Major Accomplishments

  • Developed the first prototype of a new metrology system to characterize flaws and fabrication errors in diffractive optics. The system analyzes the light reflected (or transmitted) by a grating at the focal plane of a lens with a high dynamic range camera. We have identified fabrication errors in gratings that could not be found with either microscopy or interferometry.
  • Successful performance characterization of the slitless spectrometer for the Wide Field Infrared Survey Telescope (WFIRST) at infrared wavelengths. Currently the top-ranked large science mission of NASA, The WFIRST Telescope, scheduled to launch in mid-2020, is a space observatory designed to perform wide field imaging and surveys of the near infrared (NIR) sky. WFIRST is the first space science mission dedicated to determining the distribution and evolution of dark energy and dark matter in the universe.
  • Created and delivered to NASA a prototype diffractive lens of a type that might be used on the Mars Organic Molecule Analyzer (MOMA), an instrument on the rover of the forthcoming ExoMars mission (2017-2022). The lens creates a laser beam with a top-hat intensity profile for uniform heating of rock and soil samples. Demonstrated to NASA that we can make diffractive optics that are not commercially available. Became the foundation for continued collaboration.
  • Developed photon sieves for applications in surface metrology. Originally invented for x-ray optics, photon sieves eliminate higher diffraction orders by dispersing the light into a wide angular range.
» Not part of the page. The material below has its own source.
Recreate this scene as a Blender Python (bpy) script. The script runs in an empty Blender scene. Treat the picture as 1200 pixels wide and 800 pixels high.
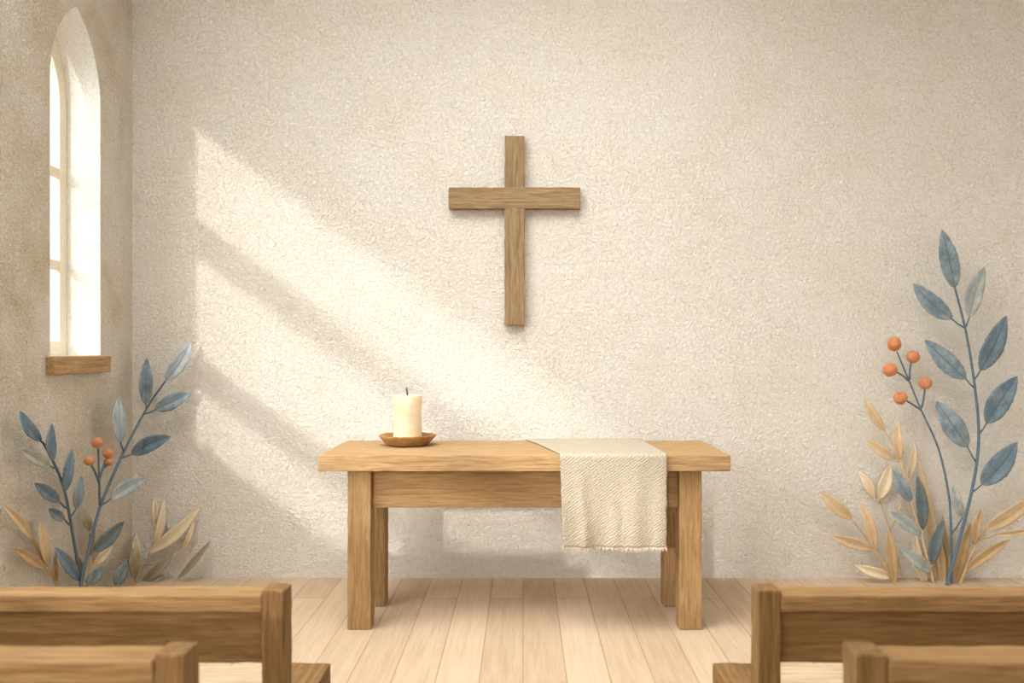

The result is reduced measurement uncertainty for complex surface form measurements, because high diffraction orders often cause coherent stray light.
  • Improved the uncertainty for measurements of the sphericity of ultra-precise reference spheres by almost an order of magnitude with a new calibration method based on lateral shearing measurements. (NIST Bronze Award)

Technical Goals:

  • Disseminate the SI standard of length for the form metrology of precision surfaces and wavefronts through the development of innovative interferometric metrology methods and calibrations.
  • Promote metrology for aspheric and free-form surfaces, and for nano-structured optics, that is traceable to the SI through test wavefronts with known uncertainty.
  • Research and develop innovative optics that incorporate nano-structured diffractive and sub-wavelength features for metrology and imaging applications.